Embodiments of the present disclosure may be implemented with computer executable instructions. The computer-executable instructions may be organized into one or more computer-executable components or modules. Aspects of the disclosure may be implemented with any number and organization of such components or modules. For example, aspects of the disclosure are not limited to the specific computer-executable instructions or the specific components or modules illustrated in the figures and described herein. Other embodiments may include different computer-executable instructions or components having more or less functionality than illustrated and described herein.

Computer programs based on the written description and methods of this specification are within a software developer’s skill. The various programs or program modules may be created using a variety of programming techniques. For example, program sections or program modules may be designed by means of JavaScript, Scala, Python, Java, C, C++, assembly language, or any such programming languages, as well as data encoding languages (such as XML, JSON, etc.), query languages (such as SQL), presentation-related languages (such as HTML, CSS, etc.) and data transformation language (such as XSL). One or more of such software sections or modules may be integrated into a computer system, non-transitory computer readable media, or existing communications software.

The words “comprising,” “having,” “containing,” and “including,” and other similar forms are intended to be equivalent in meaning and be interpreted as open ended, in that, an item or items following any one of these words is not meant to be an exhaustive listing of such item or items, or meant to be limited to only the listed item or items. In addition, the singular forms “a,” “an,” and “the” are intended to include plural references, unless the context clearly dictates otherwise.
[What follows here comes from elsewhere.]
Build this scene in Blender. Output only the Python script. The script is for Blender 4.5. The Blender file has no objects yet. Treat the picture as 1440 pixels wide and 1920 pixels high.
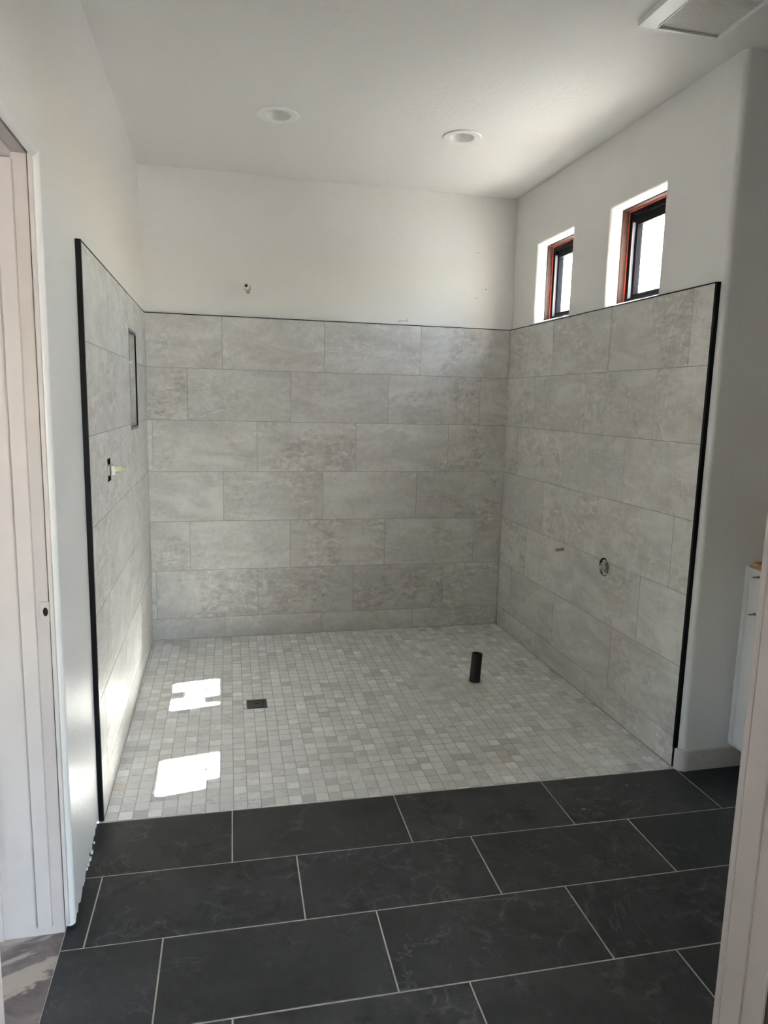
import bpy, bmesh, math, random
from mathutils import Vector, Matrix
from mathutils.geometry import tessellate_polygon
random.seed(7)
sc = bpy.context.scene
COL = sc.collection

# ------------------------------------------------------------------ camera
CAM = Vector((0.4195, -4.4115, 1.4944)); YAW, PITCH, ROLL, FPX = 0.2294, -0.1544, 0.0242, 1324.63
fw = Vector((math.sin(YAW)*math.cos(PITCH), math.cos(YAW)*math.cos(PITCH), math.sin(PITCH)))
rt0 = Vector((math.cos(YAW), -math.sin(YAW), 0)); up0 = rt0.cross(fw)
rt = rt0*math.cos(ROLL) + up0*math.sin(ROLL); up = up0*math.cos(ROLL) - rt0*math.sin(ROLL)
cd = bpy.data.cameras.new('camera'); cam = bpy.data.objects.new('camera', cd); COL.objects.link(cam)
M = Matrix((rt, up, -fw)).transposed().to_4x4(); M.translation = CAM
cam.matrix_world = M
cd.sensor_fit = 'HORIZONTAL'; cd.sensor_width = 36; cd.lens = 36*FPX/1440; cd.clip_start = 0.02
sc.camera = cam

# ------------------------------------------------------------------ light
SUN_STRENGTH, SKY_STRENGTH, EXPOSURE = 88.0, 1.9, 1.48
SUND = Vector((-0.948, -0.152, -1.0)).normalized()
sd = bpy.data.lights.new('sun', 'SUN'); sd.energy = SUN_STRENGTH; sd.angle = math.radians(0.53); sd.color = (1.0, 0.97, 0.93)
sun = bpy.data.objects.new('sun', sd); COL.objects.link(sun)
sun.rotation_euler = SUND.to_track_quat('-Z', 'Y').to_euler(); sun.location = (6, 1, 6)
wd = bpy.data.worlds.new('sky'); sc.world = wd; wd.use_nodes = True
nt = wd.node_tree; bg = nt.nodes['Background']
sky = nt.nodes.new('ShaderNodeTexSky'); sky.sky_type = 'NISHITA'; sky.sun_disc = False; sky.dust_density = 1.6
sky.sun_elevation = math.asin(-SUND.z); sky.sun_rotation = math.atan2(-SUND.x, -SUND.y)
nt.links.new(sky.outputs[0], bg.inputs[0]); bg.inputs[1].default_value = SKY_STRENGTH
def portal(loc, direction, sx, sy):
    l = bpy.data.lights.new('daylight_portal', 'AREA'); l.shape = 'RECTANGLE'; l.size = sx; l.size_y = sy; l.energy = 1
    l.cycles.is_portal = True
    o = bpy.data.objects.new('daylight_portal', l); COL.objects.link(o)
    o.location = loc; o.rotation_euler = Vector(direction).to_track_quat('-Z', 'Z').to_euler()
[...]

Having described aspects of the embodiments in detail, it will be apparent that modifications and variations are possible without departing from the scope of aspects of the invention as defined in the appended claims. As various changes could be made in the above constructions, products, and methods without departing from the scope of aspects of the invention, it is indented that all matter contained in the above description and shown in the accompanying drawings shall be interpreted as illustrative and not in a limiting sense.